Derrière lui, un groupe concentré de policiers monte la garde devant une station-service qu'il protège et qui fait partie du premier «anneau de sécurité» que les forces armées et les policiers ont construit en cercles autour de l'aéroport, dans cette ville qui est difficile de bloquer à cause de la structure de ses avenues.

Plus loin, le long de l'avenue des Forces Armées, un groupe de soldats dévie la circulation vers des ruelles avoisinantes de colonia América, à 1 km de l'aéroport.

Là, devant la porte d'une maison de briques peinte en vert, «Doña Rosa» (en chair et en os et non pas imagination) est un peu effrayée. Elle explique que la politique ne l'intéresse pas beaucoup, car avec les politiciens c'est toujours la même chose: ils se bagarrent entre eux et «pour le peuple il n'y a jamais rien».

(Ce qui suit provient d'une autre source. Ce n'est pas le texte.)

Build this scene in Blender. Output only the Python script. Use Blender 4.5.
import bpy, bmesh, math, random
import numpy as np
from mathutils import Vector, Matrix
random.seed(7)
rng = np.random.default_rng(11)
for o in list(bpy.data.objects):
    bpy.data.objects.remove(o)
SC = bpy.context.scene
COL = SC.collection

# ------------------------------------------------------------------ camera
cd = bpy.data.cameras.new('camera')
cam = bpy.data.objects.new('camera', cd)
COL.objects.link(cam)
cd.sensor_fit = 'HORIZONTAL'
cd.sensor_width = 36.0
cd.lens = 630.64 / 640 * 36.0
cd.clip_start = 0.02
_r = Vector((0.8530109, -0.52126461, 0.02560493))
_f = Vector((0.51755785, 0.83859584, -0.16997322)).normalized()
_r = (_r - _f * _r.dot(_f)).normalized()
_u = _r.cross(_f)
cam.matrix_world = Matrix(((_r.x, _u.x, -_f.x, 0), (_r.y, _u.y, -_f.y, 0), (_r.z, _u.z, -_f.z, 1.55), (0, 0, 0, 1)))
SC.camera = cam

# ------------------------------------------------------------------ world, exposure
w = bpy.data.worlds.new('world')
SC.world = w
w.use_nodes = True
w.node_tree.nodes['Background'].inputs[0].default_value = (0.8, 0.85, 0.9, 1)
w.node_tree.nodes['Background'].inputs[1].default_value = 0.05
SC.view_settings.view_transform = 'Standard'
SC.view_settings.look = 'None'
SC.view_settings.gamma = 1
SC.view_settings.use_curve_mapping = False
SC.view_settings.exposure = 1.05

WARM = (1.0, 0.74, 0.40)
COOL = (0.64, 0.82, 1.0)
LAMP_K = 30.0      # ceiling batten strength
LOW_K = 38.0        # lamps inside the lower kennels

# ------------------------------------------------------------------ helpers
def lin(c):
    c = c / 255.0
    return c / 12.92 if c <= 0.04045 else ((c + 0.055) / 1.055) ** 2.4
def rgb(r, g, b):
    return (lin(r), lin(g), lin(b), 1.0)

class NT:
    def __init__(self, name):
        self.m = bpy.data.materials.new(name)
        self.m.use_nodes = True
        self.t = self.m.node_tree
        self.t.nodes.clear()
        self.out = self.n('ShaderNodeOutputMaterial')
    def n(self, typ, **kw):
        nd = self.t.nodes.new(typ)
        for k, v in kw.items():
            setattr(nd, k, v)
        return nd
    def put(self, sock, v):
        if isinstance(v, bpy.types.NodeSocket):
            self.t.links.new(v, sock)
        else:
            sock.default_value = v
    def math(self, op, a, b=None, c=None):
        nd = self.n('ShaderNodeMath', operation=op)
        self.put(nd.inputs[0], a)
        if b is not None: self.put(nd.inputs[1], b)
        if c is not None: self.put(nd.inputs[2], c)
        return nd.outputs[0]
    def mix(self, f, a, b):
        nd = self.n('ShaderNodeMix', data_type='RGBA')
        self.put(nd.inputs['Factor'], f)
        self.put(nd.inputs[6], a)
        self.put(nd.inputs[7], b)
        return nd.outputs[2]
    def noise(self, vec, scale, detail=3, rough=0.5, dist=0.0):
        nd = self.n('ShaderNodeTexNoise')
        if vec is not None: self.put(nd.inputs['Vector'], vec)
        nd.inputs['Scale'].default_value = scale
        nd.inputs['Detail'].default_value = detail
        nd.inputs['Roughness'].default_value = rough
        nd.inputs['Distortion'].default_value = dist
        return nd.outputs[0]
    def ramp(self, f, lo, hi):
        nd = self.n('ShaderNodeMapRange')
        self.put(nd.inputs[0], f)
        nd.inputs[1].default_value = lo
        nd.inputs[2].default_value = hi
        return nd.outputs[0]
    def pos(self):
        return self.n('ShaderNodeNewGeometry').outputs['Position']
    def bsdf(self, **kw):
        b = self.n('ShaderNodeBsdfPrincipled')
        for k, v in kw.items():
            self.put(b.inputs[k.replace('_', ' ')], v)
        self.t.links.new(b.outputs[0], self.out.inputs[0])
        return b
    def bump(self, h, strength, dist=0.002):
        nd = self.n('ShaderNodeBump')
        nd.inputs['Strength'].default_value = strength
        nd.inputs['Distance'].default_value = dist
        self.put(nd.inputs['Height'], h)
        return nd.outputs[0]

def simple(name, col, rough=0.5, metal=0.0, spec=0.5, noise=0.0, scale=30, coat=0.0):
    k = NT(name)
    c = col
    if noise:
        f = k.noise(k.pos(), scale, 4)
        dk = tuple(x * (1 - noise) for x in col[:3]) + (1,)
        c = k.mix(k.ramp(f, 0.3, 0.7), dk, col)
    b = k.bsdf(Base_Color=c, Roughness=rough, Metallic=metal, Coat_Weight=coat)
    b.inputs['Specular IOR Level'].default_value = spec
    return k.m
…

Mais lorsque les militaires s'éloignent, elle commente d'un air complice: «Moi je suis avec Mel, et je vais bien sûr aller vers l'aéroport pour l'accueillir.»

Au siège de l'université, alors qu'il se prépare à participer à la marche vers l'aéroport et coordonne avec d'autres dirigeants des mouvements sociaux les actions à développer, Rafael Alegria déclarait devant le journaliste de Clarin: «Nous irons aussi loin qu'ils nous le permettront, car nous ne voulons pas qu'il y ait des morts à déplorer.» Il était trop tôt pour savoir qu'au moins deux personnes allaient mourir l'après-midi dans les affrontements avec l'armée aux environs de Toncontin. Et il a ajouté: "Et s'ils ne les laissent pas descendre aujourd'hui, nous nous organiserons pour voir comment poursuivre la lutte la semaine prochaine, car tout ceci ne va pas se terminer ni aujourd'hui ni demain."

Horacio et Manuel ne savent pas quand ils pourront rentrer à Ahuas s'occuper de leurs changas (travaux d'ouvriers agricoles) dans une propriété rurale qui ne leur appartient pas. Cela ne semble pas trop les préoccuper, car ils expliquent que «Mel» ne va pas les laisser seuls, et qu'il faut avoir confiance. «S'il revient, c'est pour nous. Et nous n'allons pas l'abandonner.» Ils ne pouvaient imaginer que quelques heures plus tard Zelaya ne parviendrait pas à atterrir à Toncontin, et que son avion devrait toucher terre à Managua, capital du Nicaragua. Ils ne pouvaient pas non soupçonner que des morts allaient bientôt endeuiller Tegucigalpa. (Traduction A l’encontre)

* Correspondant à Tegucigalpa, Clarin, Buenos Aires 6.7.2009.

1. La chaîne vénézuélienne a été retirée du bouquet des chaînes TV diffusées au Honduras. Y compris l’américaine CNN, en langue espagnole, a été suspendue durant un certain temps. (Réd.)

2. L’article, écrit à chaud, sous-estime l’effort de médiation engagé par l’OEA et donc les Etats-Unis et la disponibilité de Zelaya à participer à cette médiation; une disponibilité qui n’est peut-être pas partagée par le secteur populaire qui s’est mobilisé. (Réd.)